In the event that any U.S. federal, other country, state, or local income taxes, employment taxes, Federal Insurance Contributions Act (“F.I.C.A.”) withholdings or other amounts are required by applicable law or governmental regulation to be withheld from the Participant’s salary, wages or other remuneration in connection with the vesting, exercise or acceptance of a Stock Right or in connection with a Disqualifying Disposition (as defined in Paragraph 29) or upon the lapsing of any right of repurchase, the Company may withhold from the Participant’s compensation, if any, or may require that the Participant advance in cash to the Company, or to any Affiliate of the Company which employs or employed the Participant, the statutory minimum amount of such withholdings unless a different withholding arrangement, including the use or sale of shares of the Company’s Common Stock or a promissory note, is authorized by the Administrator (and permitted by law). For purposes hereof, the fair market value of the shares withheld for purposes of payroll withholding shall be determined in the manner provided in Paragraph 1 above, as of the most recent practicable date prior to the date of exercise. If the fair market value of the shares withheld is less than the amount of payroll withholdings required, the Participant may be required to advance the difference in cash to the Company or the Affiliate employer. The Administrator in its discretion may condition the exercise of an Option for less than the then Fair Market Value on the Participant’s payment of such additional withholding.

 

29. NOTICE TO COMPANY OF DISQUALIFYING DISPOSITION .

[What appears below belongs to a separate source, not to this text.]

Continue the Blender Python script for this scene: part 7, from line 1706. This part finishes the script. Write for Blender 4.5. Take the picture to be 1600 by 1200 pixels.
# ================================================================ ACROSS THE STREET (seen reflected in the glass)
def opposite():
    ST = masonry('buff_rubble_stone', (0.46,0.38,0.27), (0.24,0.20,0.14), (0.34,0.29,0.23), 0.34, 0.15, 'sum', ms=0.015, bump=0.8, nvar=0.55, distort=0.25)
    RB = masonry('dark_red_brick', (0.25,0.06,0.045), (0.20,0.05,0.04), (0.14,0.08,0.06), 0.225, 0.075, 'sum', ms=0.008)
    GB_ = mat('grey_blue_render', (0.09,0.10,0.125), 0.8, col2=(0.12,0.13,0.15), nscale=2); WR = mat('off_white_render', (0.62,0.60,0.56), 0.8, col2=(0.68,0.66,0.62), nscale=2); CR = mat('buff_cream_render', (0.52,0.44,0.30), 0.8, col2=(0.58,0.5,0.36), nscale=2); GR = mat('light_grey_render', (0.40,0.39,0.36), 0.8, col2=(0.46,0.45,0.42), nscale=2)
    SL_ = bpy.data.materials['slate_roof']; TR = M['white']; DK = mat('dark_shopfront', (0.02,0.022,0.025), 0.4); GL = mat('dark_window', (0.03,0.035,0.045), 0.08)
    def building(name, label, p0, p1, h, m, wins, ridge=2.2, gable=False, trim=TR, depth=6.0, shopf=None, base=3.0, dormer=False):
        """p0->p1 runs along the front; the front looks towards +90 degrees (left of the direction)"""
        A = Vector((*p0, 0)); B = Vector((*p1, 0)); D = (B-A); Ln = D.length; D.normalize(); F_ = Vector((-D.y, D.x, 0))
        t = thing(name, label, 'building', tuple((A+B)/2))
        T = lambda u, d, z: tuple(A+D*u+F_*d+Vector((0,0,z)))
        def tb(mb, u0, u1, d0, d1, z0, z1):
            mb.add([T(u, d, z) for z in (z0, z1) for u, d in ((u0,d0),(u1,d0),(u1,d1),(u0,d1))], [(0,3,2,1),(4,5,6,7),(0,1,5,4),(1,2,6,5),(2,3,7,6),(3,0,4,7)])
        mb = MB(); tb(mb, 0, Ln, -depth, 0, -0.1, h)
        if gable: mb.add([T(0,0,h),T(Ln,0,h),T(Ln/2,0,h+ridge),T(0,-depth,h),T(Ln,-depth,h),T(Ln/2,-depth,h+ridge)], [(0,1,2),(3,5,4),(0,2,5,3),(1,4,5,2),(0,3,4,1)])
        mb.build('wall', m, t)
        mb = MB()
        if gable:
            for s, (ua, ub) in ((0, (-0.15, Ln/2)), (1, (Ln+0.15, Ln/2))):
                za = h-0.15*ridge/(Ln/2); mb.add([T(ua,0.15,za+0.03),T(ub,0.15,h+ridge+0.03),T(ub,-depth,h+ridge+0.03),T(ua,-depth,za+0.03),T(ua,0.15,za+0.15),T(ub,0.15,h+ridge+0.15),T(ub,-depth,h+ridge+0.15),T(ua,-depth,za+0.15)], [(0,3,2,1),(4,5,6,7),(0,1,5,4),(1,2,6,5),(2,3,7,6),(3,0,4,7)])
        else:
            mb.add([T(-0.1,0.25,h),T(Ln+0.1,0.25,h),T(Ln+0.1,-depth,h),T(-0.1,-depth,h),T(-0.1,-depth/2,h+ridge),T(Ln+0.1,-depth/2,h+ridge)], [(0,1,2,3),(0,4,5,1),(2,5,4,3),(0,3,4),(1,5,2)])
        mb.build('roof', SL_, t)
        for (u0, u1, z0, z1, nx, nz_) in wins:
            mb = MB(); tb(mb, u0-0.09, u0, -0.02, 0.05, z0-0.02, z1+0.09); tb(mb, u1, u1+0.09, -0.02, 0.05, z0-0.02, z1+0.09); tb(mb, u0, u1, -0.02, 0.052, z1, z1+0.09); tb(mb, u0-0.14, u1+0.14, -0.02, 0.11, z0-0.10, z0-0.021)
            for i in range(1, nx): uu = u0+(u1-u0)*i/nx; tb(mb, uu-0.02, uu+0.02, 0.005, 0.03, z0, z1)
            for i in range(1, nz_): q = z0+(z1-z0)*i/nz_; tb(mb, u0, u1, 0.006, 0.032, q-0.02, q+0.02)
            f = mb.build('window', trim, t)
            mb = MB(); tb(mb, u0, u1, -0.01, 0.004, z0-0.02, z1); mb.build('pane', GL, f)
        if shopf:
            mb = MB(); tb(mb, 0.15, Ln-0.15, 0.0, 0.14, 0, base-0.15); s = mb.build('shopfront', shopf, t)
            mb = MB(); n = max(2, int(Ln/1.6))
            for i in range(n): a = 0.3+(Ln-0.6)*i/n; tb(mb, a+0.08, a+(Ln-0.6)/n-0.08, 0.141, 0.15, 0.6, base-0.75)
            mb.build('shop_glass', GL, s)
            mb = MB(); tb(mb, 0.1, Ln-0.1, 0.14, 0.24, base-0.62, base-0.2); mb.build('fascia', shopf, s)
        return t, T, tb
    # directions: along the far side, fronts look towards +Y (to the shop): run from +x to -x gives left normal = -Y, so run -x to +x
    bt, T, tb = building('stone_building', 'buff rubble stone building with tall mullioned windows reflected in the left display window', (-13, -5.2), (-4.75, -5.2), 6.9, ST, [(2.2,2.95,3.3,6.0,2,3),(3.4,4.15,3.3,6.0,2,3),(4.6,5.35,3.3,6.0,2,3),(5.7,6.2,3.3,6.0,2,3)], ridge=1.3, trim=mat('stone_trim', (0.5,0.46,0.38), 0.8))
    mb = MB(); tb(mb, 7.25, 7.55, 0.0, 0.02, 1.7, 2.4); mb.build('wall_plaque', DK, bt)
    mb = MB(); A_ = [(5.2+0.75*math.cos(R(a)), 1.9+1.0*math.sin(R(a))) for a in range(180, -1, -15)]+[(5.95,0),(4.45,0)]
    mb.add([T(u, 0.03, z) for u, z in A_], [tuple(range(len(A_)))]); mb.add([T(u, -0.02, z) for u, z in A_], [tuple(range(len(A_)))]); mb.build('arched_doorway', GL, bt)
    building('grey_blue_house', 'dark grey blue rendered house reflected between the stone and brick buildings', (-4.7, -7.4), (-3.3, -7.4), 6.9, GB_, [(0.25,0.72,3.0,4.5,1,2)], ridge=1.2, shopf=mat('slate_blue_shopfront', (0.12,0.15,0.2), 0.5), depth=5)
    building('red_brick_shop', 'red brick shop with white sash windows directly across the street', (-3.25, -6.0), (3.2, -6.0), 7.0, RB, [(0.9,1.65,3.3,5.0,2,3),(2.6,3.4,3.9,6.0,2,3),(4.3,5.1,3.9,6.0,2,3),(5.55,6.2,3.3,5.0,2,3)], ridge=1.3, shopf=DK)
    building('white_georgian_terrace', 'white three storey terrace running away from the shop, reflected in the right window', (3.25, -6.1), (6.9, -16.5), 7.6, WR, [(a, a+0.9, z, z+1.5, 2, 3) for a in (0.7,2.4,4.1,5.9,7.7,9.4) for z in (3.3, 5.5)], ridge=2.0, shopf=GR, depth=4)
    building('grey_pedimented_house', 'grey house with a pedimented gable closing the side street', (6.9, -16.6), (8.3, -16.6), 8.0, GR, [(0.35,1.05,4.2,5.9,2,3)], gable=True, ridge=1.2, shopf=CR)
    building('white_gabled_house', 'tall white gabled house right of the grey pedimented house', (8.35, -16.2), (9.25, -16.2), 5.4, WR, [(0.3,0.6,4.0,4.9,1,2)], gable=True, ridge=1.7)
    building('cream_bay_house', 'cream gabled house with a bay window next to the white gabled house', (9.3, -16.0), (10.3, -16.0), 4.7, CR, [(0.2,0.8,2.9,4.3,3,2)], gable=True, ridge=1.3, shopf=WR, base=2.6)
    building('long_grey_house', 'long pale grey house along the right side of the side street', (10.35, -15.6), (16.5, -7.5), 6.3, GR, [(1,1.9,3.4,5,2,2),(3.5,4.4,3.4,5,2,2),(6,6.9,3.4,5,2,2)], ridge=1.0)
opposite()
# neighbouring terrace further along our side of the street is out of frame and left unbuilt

Each Employee who receives an ISO must agree to notify the Company in writing immediately after the Employee makes a Disqualifying Disposition of any shares acquired pursuant to the exercise of an ISO. A Disqualifying Disposition is defined in Section 424(c) of the Code and includes any disposition (including any sale or gift) of such shares before the later of (a) two years after the date the Employee was granted the ISO, or (b) one year after the date the Employee acquired Shares by exercising the ISO, except as otherwise provided in Section 424(c) of the Code. If the Employee has died before such stock is sold, these holding period requirements do not apply and no Disqualifying Disposition can occur thereafter.

 

30. TERMINATION OF THE PLAN .

The Plan will terminate on April 25, 2015, the date which is ten years from the earlier of the date of its adoption by the Board of Directors and the date of its approval by the shareholders of the Company. The Plan may be terminated at an earlier date by vote of the shareholders or the Board of Directors of the Company; provided, however, that any such earlier termination shall not affect any Agreements executed prior to the effective date of such termination.

 

31. AMENDMENT OF THE PLAN AND AGREEMENTS .

The Plan may be amended by the shareholders of the Company . The Plan may also be amended by the Administrator, including, without limitation, to the extent necessary to qualify any or all outstanding Stock Rights granted under the Plan or Stock Rights to be granted under the Plan for favorable federal income tax treatment (including deferral of taxation upon exercise) as may be afforded incentive stock options under Section 422 of the Code or any other tax regulation of any applicable jurisdiction, and to the extent necessary to qualify the shares issuable upon exercise or acceptance of any outstanding Stock Rights granted, or Stock Rights to be granted, under the Plan for listing on any national securities exchange or quotation in any national automated quotation system of securities dealers or other exchange. Any amendment approved by the Administrator which the Administrator determines is of a scope that requires shareholder approval shall be subject to obtaining such shareholder approval.


In addition, if Nasdaq amends its corporate governance rules so that such rules no longer require shareholder approval of “material amendments” of equity compensation plans, then, from and after the effective date of such an amendment to the Nasdaq rules, no amendment of the Plan which (i) materially increases the number of shares to be issued under the Plan (other than to reflect a reorganization, stock split, merger, spinoff or similar transaction); (ii) materially increases the benefits to Participants, including any material change to: (a) permit a repricing (or decrease in exercise price) of outstanding Options, (b) reduce the price at which Shares or Options may be offered, or (c) extend the duration of the Plan; (iii) materially expands the class of Participants eligible to participate in the Plan; or (iv) expands the types of awards provided under the Plan shall become effective unless shareholder approval is obtained.

Any modification or amendment of the Plan shall not, without the consent of a Participant, adversely affect his or her rights under a Stock Right previously granted to him or her. With the consent of the Participant affected, the Administrator may amend outstanding Agreements in a manner which may be adverse to the Participant but which is not inconsistent with the Plan. In the discretion of the Administrator, outstanding Agreements may be amended by the Administrator in a manner which is not adverse to the Participant.

 

32. EMPLOYMENT OR OTHER RELATIONSHIP .

Nothing in this Plan or any Agreement shall be deemed to prevent the Company or an Affiliate from terminating the employment, consultancy or director status of a Participant, nor to prevent a Participant from terminating his or her own employment, consultancy or director status or to give any Participant a right to be retained in employment or other service by the Company or any Affiliate for any period of time.

 

33. GOVERNING LAW .

This Plan shall be construed and enforced in accordance with the law of The Netherlands.